**Task requirements**
Copy each line that contains the word "script".

* Begin Exercise inputs *

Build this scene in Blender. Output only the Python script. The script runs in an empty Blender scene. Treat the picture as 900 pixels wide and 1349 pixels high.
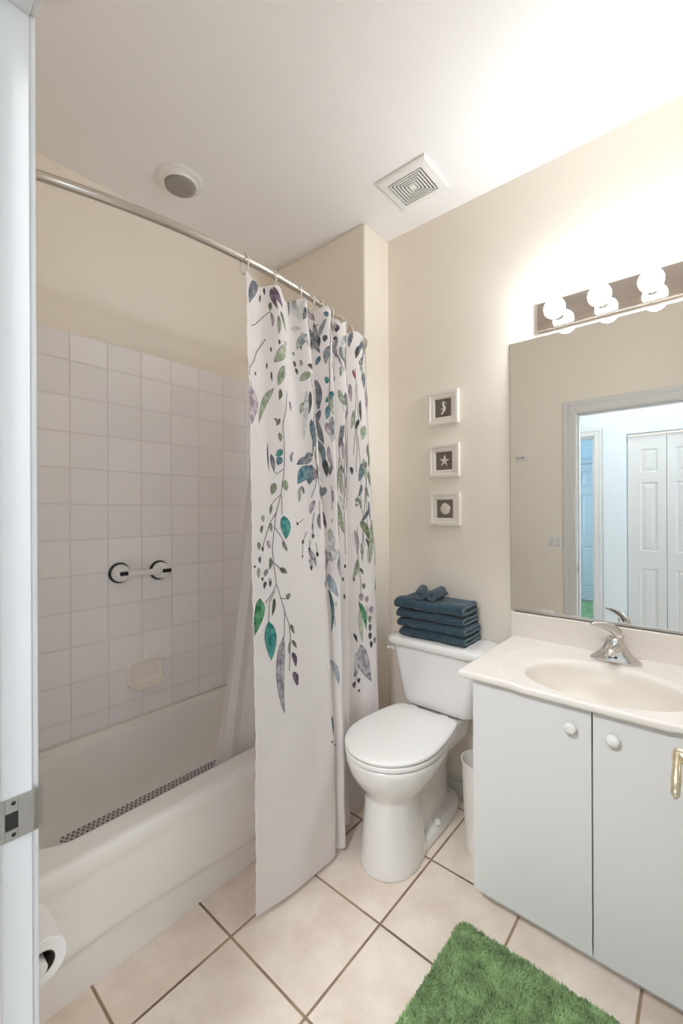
import bpy, bmesh, math, random
from mathutils import Vector, Matrix

# ------------------------------------------------------------------ camera
scene = bpy.context.scene
COL = scene.collection
YAW, ROLL = math.radians(40.6), math.radians(-0.25)
Fv = Vector((math.cos(YAW), math.sin(YAW), 0))
R0 = Vector((math.sin(YAW), -math.cos(YAW), 0))
U0 = R0.cross(Fv)
Rv = R0 * math.cos(ROLL) + U0 * math.sin(ROLL)
Uv = U0 * math.cos(ROLL) - R0 * math.sin(ROLL)
cam_data = bpy.data.cameras.new('camera')
cam_data.sensor_fit = 'HORIZONTAL'
cam_data.sensor_width = 36.0
cam_data.lens = 566.0 / 900.0 * 36.0
cam_data.clip_start = .01
cam = bpy.data.objects.new('camera', cam_data)
COL.objects.link(cam)
m = Matrix((Rv, Uv, -Fv)).transposed().to_4x4()
m.translation = Vector((0, 0, 1.32))
cam.matrix_world = m
scene.camera = cam

# ------------------------------------------------------------------ light and exposure
world = bpy.data.worlds.new('world')
scene.world = world
world.use_nodes = True
world.node_tree.nodes['Background'].inputs[0].default_value = (.75, .86, 1, 1)
world.node_tree.nodes['Background'].inputs[1].default_value = .5
scene.view_settings.view_transform = 'Standard'
scene.view_settings.look = 'None'
scene.view_settings.gamma = 1
scene.view_settings.use_curve_mapping = False
scene.view_settings.exposure = 0.12
scene.cycles.diffuse_bounces = 20
scene.cycles.max_bounces = 24
BULB_STRENGTH = 66.0
def area_light(name, loc, rot, size, power, color):
    l = bpy.data.lights.new(name, 'AREA')
    l.shape = 'RECTANGLE'; l.size, l.size_y = size
    l.energy = power; l.color = color
    o = bpy.data.objects.new(name, l); COL.objects.link(o)
    o.location = loc; o.rotation_euler = rot
    return o
# daylight in the hall behind the camera and in the room beyond it; an added fill light under the hall ceiling
area_light('hall_ceiling_fill', (-.44, .30, 2.70), (0, 0, 0), (.7, 1.4), 10, (.82, .91, 1.0))
area_light('hall_daylight', (-.45, -1.45, 1.35), (math.radians(-90), 0, math.radians(180)), (.8, 1.7), 19, (.80, .90, 1.0))
area_light('bedroom_daylight', (-2.2, 2.5, 1.6), (math.radians(-90), 0, 0), (1.6, 1.6), 25, (.50, .78, 1.0))
d = Vector((1.3, .80, .5)) - Vector((-.80, .44, 2.66))
door_fill = area_light('hall_door_fill', (-.80, .44, 2.66), d.to_track_quat('-Z', 'Y').to_euler(), (.5, .8), 29, (.93, .97, 1.0))  # unseen fill light added in the hall, aimed through the doorway
door_fill.data.spread = math.radians(95)

# ------------------------------------------------------------------ materials
def srgb(r, g, b):
    f = lambda c: c / 12.92 if c <= .04045 else ((c + .055) / 1.055) ** 2.4
    return (f(r / 255), f(g / 255), f(b / 255), 1)
MATS = {}
def mat(name, rgb, rough=.5, metal=0.0, var=0.0, scale=6.0, bump=0.0, bscale=200.0, coat=0.0, spec=.5, sss=0.0, trans=0.0):
    if name in MATS: return MATS[name]
    m = bpy.data.materials.new(name); m.use_nodes = True
    nt = m.node_tree; N = nt.nodes; L = nt.links
    b = N['Principled BSDF']
    c = srgb(*rgb)
    b.inputs['Base Color'].default_value = c
    b.inputs['Roughness'].default_value = rough
    b.inputs['Metallic'].default_value = metal
    b.inputs['Specular IOR Level'].default_value = spec
    if coat:
        b.inputs['Coat Weight'].default_value = coat; b.inputs['Coat Roughness'].default_value = .08
    if var or bump:
        tc = N.new('ShaderNodeTexCoord')
    if var:
        n = N.new('ShaderNodeTexNoise'); n.inputs['Scale'].default_value = scale; n.inputs['Detail'].default_value = 5
        L.new(tc.outputs['Object'], n.inputs['Vector'])
        r = N.new('ShaderNodeValToRGB')
        r.color_ramp.elements[0].position = .3; r.color_ramp.elements[1].position = .7
        r.color_ramp.elements[0].color = tuple(x * (1 - var) for x in c[:3]) + (1,)
        r.color_ramp.elements[1].color = tuple(min(1, x * (1 + var)) for x in c[:3]) + (1,)
        L.new(n.outputs['Fac'], r.inputs['Fac']); L.new(r.outputs['Color'], b.inputs['Base Color'])
    if bump:
        n2 = N.new('ShaderNodeTexNoise'); n2.inputs['Scale'].default_value = bscale; n2.inputs['Detail'].default_value = 3
        L.new(tc.outputs['Object'], n2.inputs['Vector'])
        bp = N.new('ShaderNodeBump'); bp.inputs['Strength'].default_value = bump; bp.inputs['Distance'].default_value = .002
        L.new(n2.outputs['Fac'], bp.inputs['Height']); L.new(bp.outputs['Normal'], b.inputs['Normal'])
    if trans:
        t = N.new('ShaderNodeBsdfTranslucent'); t.inputs['Color'].default_value = c
        mx = N.new('ShaderNodeMixShader'); mx.inputs['Fac'].default_value = trans
        L.new(b.outputs['BSDF'], mx.inputs[1]); L.new(t.outputs['BSDF'], mx.inputs[2])
        L.new(mx.outputs['Shader'], N['Material Output'].inputs['Surface'])
    MATS[name] = m
    return m

def emit(name, rgb, strength):
    m = bpy.data.materials.new(name); m.use_nodes = True
    nt = m.node_tree; nt.nodes.remove(nt.nodes['Principled BSDF'])
    e = nt.nodes.new('ShaderNodeEmission'); e.inputs['Color'].default_value = rgb + (1,); e.inputs['Strength'].default_value = strength
    nt.links.new(e.outputs['Emission'], nt.nodes['Material Output'].inputs['Surface'])
    return m

def grid_tile(name, tile_rgb, grout_rgb, axes, pitch, origin, grout, rough, var, vscale, bump=.6, second=None, stain=0.0):
    """square tiles in world coordinates: AXES picks two coordinates, ORIGIN is a grout crossing"""
    m = bpy.data.materials.new(name); m.use_nodes = True
    nt = m.node_tree; N = nt.nodes; L = nt.links; b = N['Principled BSDF']
    geo = N.new('ShaderNodeNewGeometry'); sep = N.new('ShaderNodeSeparateXYZ')
    L.new(geo.outputs['Position'], sep.inputs[0])
    def math_(op, a, bb=None):
        n = N.new('ShaderNodeMath'); n.operation = op
        for i, v in enumerate((a, bb)):
            if v is None: continue
            if isinstance(v, (int, float)): n.inputs[i].default_value = v
            else: L.new(v, n.inputs[i])
        return n.outputs[0]
    ds, ids = [], []
    for k in (0, 1):
        q = math_('DIVIDE', math_('SUBTRACT', sep.outputs['XYZ'.index(axes[k])], origin[k]), pitch[k])
        fr = math_('FRACT', q)
        d = math_('MULTIPLY', math_('MINIMUM', fr, math_('SUBTRACT', 1.0, fr)), pitch[k])
        ds.append(d); ids.append(math_('FLOOR', q))
    d = math_('MINIMUM', ds[0], ds[1])
    mr = N.new('ShaderNodeMapRange'); mr.interpolation_type = 'SMOOTHSTEP'
    mr.inputs['From Min'].default_value = grout * .35; mr.inputs['From Max'].default_value = grout * .75
    L.new(d, mr.inputs['Value'])
    comb = N.new('ShaderNodeCombineXYZ'); L.new(ids[0], comb.inputs[0]); L.new(ids[1], comb.inputs[1])
    wn = N.new('ShaderNodeTexWhiteNoise'); L.new(comb.outputs[0], wn.inputs['Vector'])
    nz = N.new('ShaderNodeTexNoise'); nz.inputs['Scale'].default_value = vscale; nz.inputs['Detail'].default_value = 6; nz.inputs['Roughness'].default_value = .62
    add = N.new('ShaderNodeVectorMath'); add.operation = 'MULTIPLY_ADD'
    L.new(comb.outputs[0], add.inputs[0]); add.inputs[1].default_value = (7.3, 3.1, 1.7); L.new(geo.outputs['Position'], add.inputs[2])
    L.new(add.outputs[0], nz.inputs['Vector'])
    ramp = N.new('ShaderNodeValToRGB')
    c = srgb(*tile_rgb); c2 = srgb(*(second or tile_rgb))
    ramp.color_ramp.elements[0].position = .32; ramp.color_ramp.elements[1].position = .68
    ramp.color_ramp.elements[0].color = tuple(x * (1 - var) for x in c2[:3]) + (1,)
    ramp.color_ramp.elements[1].color = tuple(min(1, x * (1 + var * .5)) for x in c[:3]) + (1,)
    L.new(nz.outputs['Fac'], ramp.inputs['Fac'])
    hue = N.new('ShaderNodeHueSaturation')
    L.new(math_('ADD', .97, math_('MULTIPLY', wn.outputs['Value'], .06)), hue.inputs['Value'])
    L.new(ramp.outputs['Color'], hue.inputs['Color'])
    gcol = N.new('ShaderNodeValToRGB'); g = srgb(*grout_rgb)
    gcol.color_ramp.elements[0].position = .38; gcol.color_ramp.elements[1].position = .6
    gcol.color_ramp.elements[0].color = tuple(x * (1 - stain) for x in g[:3]) + (1,); gcol.color_ramp.elements[1].color = g
    n3 = N.new('ShaderNodeTexNoise'); n3.inputs['Scale'].default_value = 5; n3.inputs['Detail'].default_value = 4
    L.new(geo.outputs['Position'], n3.inputs['Vector']); L.new(n3.outputs['Fac'], gcol.inputs['Fac'])
    mix = N.new('ShaderNodeMix'); mix.data_type = 'RGBA'
    L.new(mr.outputs['Result'], mix.inputs['Factor']); L.new(gcol.outputs['Color'], mix.inputs['A']); L.new(hue.outputs['Color'], mix.inputs['B'])
    L.new(mix.outputs['Result'], b.inputs['Base Color'])
    rr = N.new('ShaderNodeMapRange'); rr.inputs['To Min'].default_value = .85; rr.inputs['To Max'].default_value = rough
    L.new(mr.outputs['Result'], rr.inputs['Value']); L.new(rr.outputs['Result'], b.inputs['Roughness'])
    bp = N.new('ShaderNodeBump'); bp.inputs['Strength'].default_value = bump; bp.inputs['Distance'].default_value = .002
    L.new(mr.outputs['Result'], bp.inputs['Height']); L.new(bp.outputs['Normal'], b.inputs['Normal'])
    return m

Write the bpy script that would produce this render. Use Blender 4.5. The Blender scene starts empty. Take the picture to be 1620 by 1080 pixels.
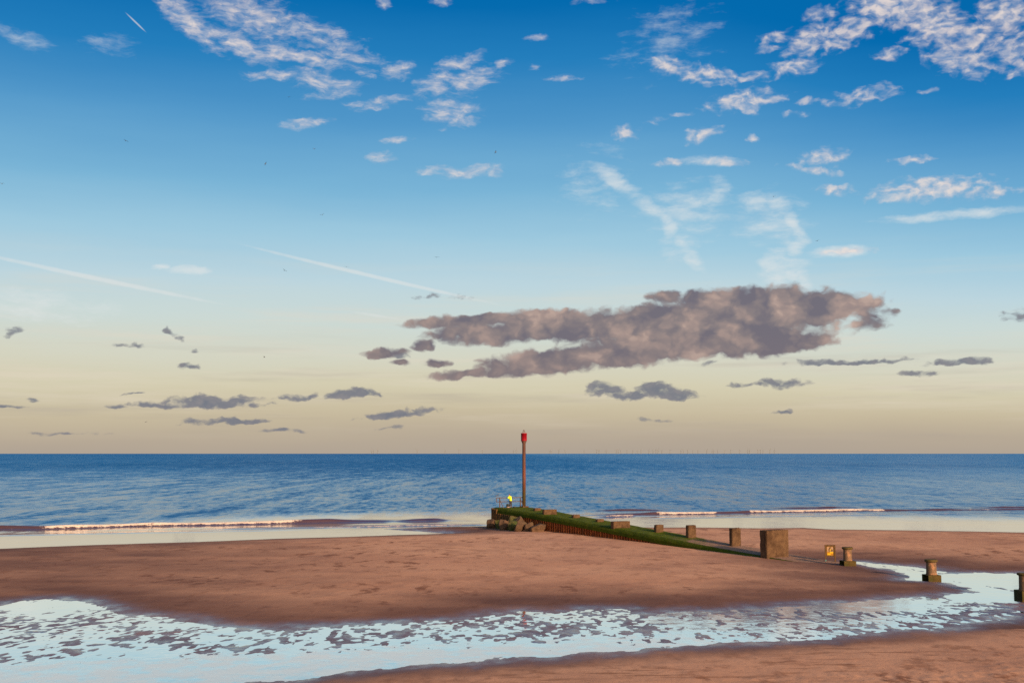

* End Exercise inputs *

**Finished exercise**
Build this scene in Blender. Output only the Python script. The script runs in an empty Blender scene. Treat the picture as 900 pixels wide and 1349 pixels high.
Write the bpy script that would produce this render. Use Blender 4.5. The Blender scene starts empty. Take the picture to be 1620 by 1080 pixels.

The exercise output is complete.